### INPUT FOR THIS TASK ###

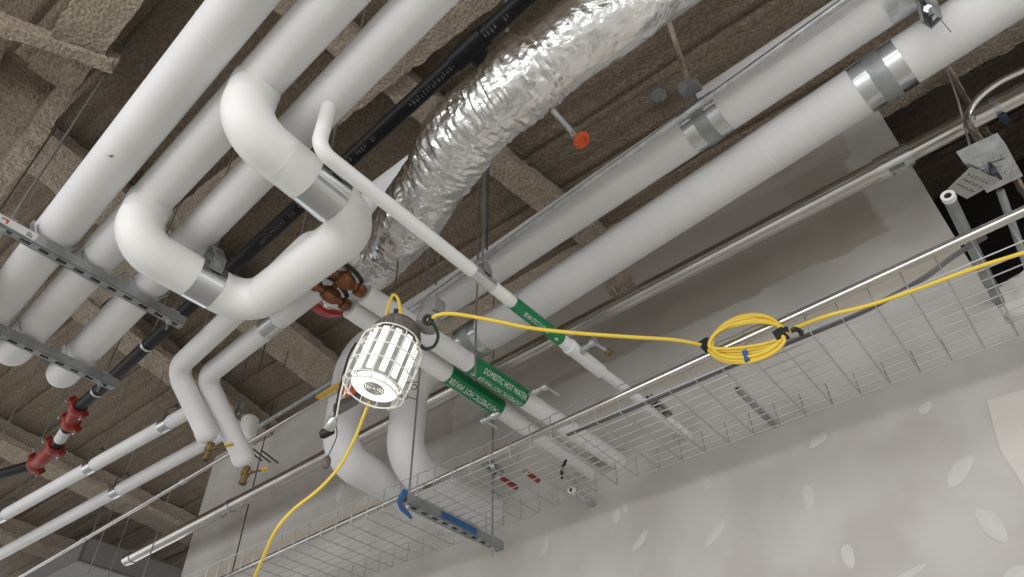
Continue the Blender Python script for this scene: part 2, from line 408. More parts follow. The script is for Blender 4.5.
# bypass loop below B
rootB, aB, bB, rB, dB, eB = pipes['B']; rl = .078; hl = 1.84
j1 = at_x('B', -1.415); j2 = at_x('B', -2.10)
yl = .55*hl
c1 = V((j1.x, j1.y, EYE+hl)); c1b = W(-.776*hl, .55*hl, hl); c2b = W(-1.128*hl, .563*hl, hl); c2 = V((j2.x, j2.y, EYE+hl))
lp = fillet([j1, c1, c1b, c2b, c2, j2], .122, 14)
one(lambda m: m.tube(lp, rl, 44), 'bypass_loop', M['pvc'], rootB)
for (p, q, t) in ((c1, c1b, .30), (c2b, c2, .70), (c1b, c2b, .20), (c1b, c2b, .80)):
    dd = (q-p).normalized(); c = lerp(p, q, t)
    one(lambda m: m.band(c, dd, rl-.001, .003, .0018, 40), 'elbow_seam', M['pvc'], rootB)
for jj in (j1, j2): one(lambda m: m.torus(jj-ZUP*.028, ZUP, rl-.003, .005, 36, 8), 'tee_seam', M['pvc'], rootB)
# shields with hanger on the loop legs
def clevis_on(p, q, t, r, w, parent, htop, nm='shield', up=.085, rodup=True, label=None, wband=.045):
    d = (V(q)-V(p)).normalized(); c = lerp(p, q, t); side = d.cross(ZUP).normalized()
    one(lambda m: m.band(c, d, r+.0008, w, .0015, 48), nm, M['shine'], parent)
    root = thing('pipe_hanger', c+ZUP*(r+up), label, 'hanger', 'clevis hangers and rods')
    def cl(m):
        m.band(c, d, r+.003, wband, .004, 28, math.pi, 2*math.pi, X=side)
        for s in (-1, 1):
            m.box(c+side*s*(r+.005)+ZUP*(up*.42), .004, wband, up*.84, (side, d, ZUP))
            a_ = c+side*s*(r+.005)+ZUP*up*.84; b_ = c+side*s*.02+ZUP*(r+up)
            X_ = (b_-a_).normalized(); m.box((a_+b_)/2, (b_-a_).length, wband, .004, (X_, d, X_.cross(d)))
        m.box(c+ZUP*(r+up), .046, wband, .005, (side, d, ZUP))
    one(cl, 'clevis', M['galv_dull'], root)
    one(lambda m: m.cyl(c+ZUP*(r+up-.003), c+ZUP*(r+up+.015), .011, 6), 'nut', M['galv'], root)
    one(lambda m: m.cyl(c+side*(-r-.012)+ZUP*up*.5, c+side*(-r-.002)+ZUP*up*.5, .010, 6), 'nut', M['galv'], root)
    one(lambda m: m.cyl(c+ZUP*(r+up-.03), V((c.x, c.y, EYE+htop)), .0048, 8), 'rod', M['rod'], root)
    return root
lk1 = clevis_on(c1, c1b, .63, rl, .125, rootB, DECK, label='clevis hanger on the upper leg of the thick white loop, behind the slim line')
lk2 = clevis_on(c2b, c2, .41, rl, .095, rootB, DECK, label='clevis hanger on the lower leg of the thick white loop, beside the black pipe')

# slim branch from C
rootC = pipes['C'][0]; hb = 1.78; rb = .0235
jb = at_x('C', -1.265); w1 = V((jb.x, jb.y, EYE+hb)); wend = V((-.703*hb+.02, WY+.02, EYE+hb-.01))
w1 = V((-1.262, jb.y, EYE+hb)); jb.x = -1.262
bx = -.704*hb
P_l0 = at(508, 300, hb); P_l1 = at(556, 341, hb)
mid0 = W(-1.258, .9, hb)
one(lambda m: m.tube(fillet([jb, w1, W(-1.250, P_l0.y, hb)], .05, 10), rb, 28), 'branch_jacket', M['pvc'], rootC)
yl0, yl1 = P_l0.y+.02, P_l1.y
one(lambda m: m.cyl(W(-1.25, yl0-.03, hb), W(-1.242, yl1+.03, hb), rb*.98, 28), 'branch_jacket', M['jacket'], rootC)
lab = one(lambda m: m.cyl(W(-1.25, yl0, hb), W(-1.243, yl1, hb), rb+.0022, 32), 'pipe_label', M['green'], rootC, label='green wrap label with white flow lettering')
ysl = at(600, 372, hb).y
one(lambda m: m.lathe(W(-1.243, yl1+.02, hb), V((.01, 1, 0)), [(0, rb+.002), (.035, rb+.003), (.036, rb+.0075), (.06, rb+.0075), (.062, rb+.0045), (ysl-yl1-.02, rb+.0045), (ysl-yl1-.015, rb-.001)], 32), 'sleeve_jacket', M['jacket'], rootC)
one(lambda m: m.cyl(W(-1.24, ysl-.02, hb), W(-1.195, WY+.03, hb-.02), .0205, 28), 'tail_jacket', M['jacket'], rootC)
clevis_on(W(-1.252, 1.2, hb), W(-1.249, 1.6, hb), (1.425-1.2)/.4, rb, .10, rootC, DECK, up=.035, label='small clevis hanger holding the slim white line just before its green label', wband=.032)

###
### INPUT FOR THIS TASK ###

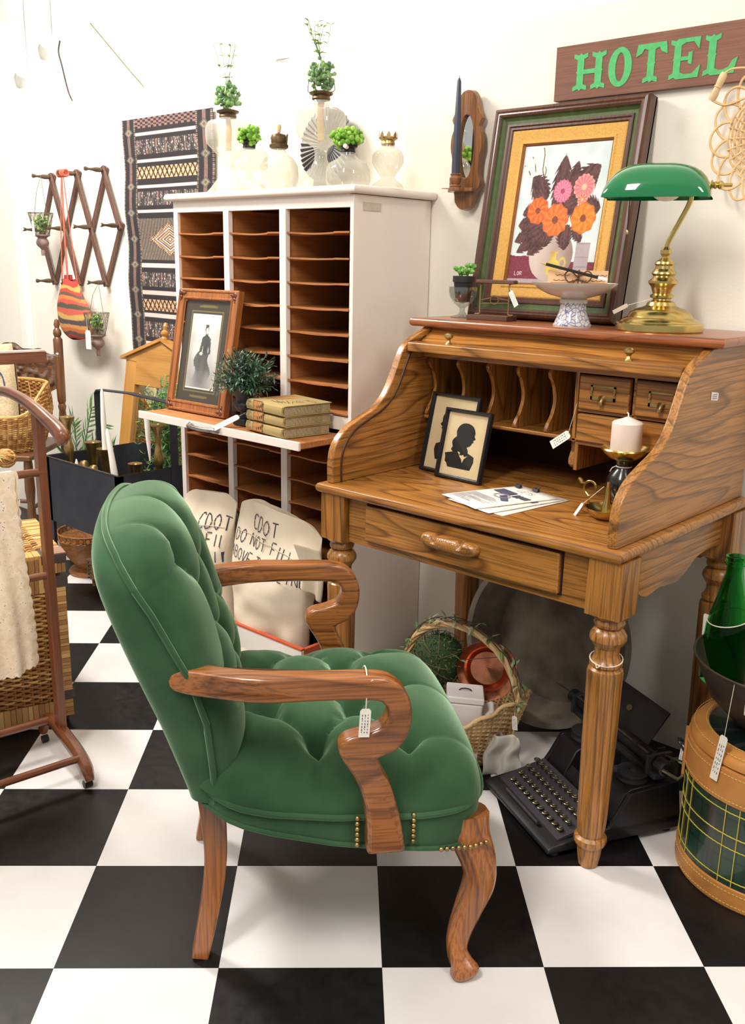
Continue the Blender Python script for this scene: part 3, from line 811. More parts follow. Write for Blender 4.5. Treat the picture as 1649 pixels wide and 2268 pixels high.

###

DIRECTIONS FOR THIS TASK: Every line holding "Continue" should be copied out.

WRITTEN ANSWER:
Continue the Blender Python script for this scene: part 2, from line 408. More parts follow. The script is for Blender 4.5.
Continue the Blender Python script for this scene: part 3, from line 811. More parts follow. Write for Blender 4.5. Treat the picture as 1649 pixels wide and 2268 pixels high.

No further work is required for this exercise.